Тогда же — впервые за четырнадцать лет! — явилась реальная возможность повидаться со своими стариками, которые жили на Западе. Но, как говорили острословы, Борис Леонидович счастливо избег этой возможности — так и померли папа-мама, не повидавшись с любезным сыном. А оставались старики, между прочим, подданными СССР, с краснокожей паспортиной. Приохотился к ролевой своей многоплановости Борис Леонидыч отнюдь не в советские годы, когда режим понуждал людей рядиться во всякие одежды, — приохотился к ролям еще в далеком детстве. Не в детстве даже, а в младенчестве.

«Я… с малых лет был склонен к мистике и суеверию и охвачен тягой к провиденциальному. …Я верил в существование высшего героического мира, которому надо служить восхищенно, хотя он приносит страдания. Сколько раз в шесть, семь, восемь лет я был близок к самоубийству.

Я подозревал вокруг себя всевозможные тайны и обманы. Не было бессмыслицы, в которую бы я не поверил. То на заре жизни, когда только и мыслимы такие нелепости, может быть, по воспоминаниям о первых сарафанчиках, в которые меня наряжали еще раньше, мне мерещилось, что когда-то в прежние времена я был девочкой и что эту более обаятельную и прелестную сущность надо вернуть, — перетягиваясь поясом до обморока. То я воображал, что я не сын своих родителей, а найденный и усыновленный ими приемыш».

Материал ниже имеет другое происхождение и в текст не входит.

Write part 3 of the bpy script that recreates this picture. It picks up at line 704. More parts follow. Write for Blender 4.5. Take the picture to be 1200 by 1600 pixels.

Заметьте, семилетнего Борю никак не устраивала его собственная ипостась, все хотелось ему выпрыгнуть из своей шкуры — то вернуть себе более обаятельную и прелестную сущность какой-то девочки, перетягиваясь для этой цели, до обморока, поясом, то вдруг открыть, что папа Леонид Осипович и мама Розалия Исидоровна вовсе никакие ему не папа, не мама, а случайные, чужие люди, которые нашли его середь дороги и усыновили. И вот из-за этой нелепицы он — на самом деле никакой не Пастернак — наречен Пастернаком, сыном иудеев, по каковой причине ему всю жизнь маяться в евреях.